The first of these movements was started by Timothy Drew, or Noble Drew Ali, who claimed that he had been sent by God to reclaim the stolen black identity. He established the Moorish Science Temple in Newark, New Jersey, in 1913. He preached that black people were an ancient Asiatic race of Muslims that had once ruled Makkah and inhabited Africa, Asia, and America. This message held special appeal to African Americans faced with hostility and continuing injustice decades after the abolition of slavery. Noble Drew Ali wrote a special scripture, fostered economic independence, and involved members of his temple in active social service. By 1928, the Moorish Science Temple was established in Chicago as an incorporated religious organization; however, the movement splintered after the death of Noble Drew Ali just one year later.

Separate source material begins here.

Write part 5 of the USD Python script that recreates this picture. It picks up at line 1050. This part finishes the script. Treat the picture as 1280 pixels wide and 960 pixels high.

Ahmadiyyah missionaries from India arrived in America in 1921 with literature and translations of the Qur’an, gaining many African American converts. The movement established its first mission headquarters in Chicago the same year. From 1924, Shaykh Daoud Faisal’s Islamic Mission of America emphasized both American allegiance and the Islamic roots of African Americans. The late 1920s and 1930s also saw the establishment of the African American First Muslim Mosque in Pittsburgh, Pennsylvania, and the First Cleveland Mosque in Cleveland, Ohio.
The largest movement to reclaim Muslim identity among African Americans was the Lost-Found Nation of Islam in America. Established in Detroit in the early 1930s, the movement was initiated by Wallace D. Fard and developed by the Honorable Elijah Muhammad. Emphasizing moral uprightness and cleanliness, discipline and education, the Nation developed businesses, schools, and a strong sense of national religious identity among African Americans. Elijah Muhammad preached some Islamic principles, but he alarmed orthodox Muslims with claims that Master Fard was an incarnation of God and that he himself was a special messenger of God. Furthermore, his elaborate origin stories that depicted “Black Man” as the Original Man, and “White Man” as the evil creation of a scientist named Yakub, were antithetical to Qur’anic teachings of racial equality.
Many of these groups were only nominally Islamic, with teachings that were often in contradiction to the Qur’an and Sunnah, and are therefore alienated from the Muslim ummah. However, many of these movements provided an initial contact with Islam for African Americans, the vast majority of whom now accept an Islam that is more rooted in the traditions of the Qu’ran. Indigenous Muslims of African American heritage now comprise over 20 percent of the American Muslim population.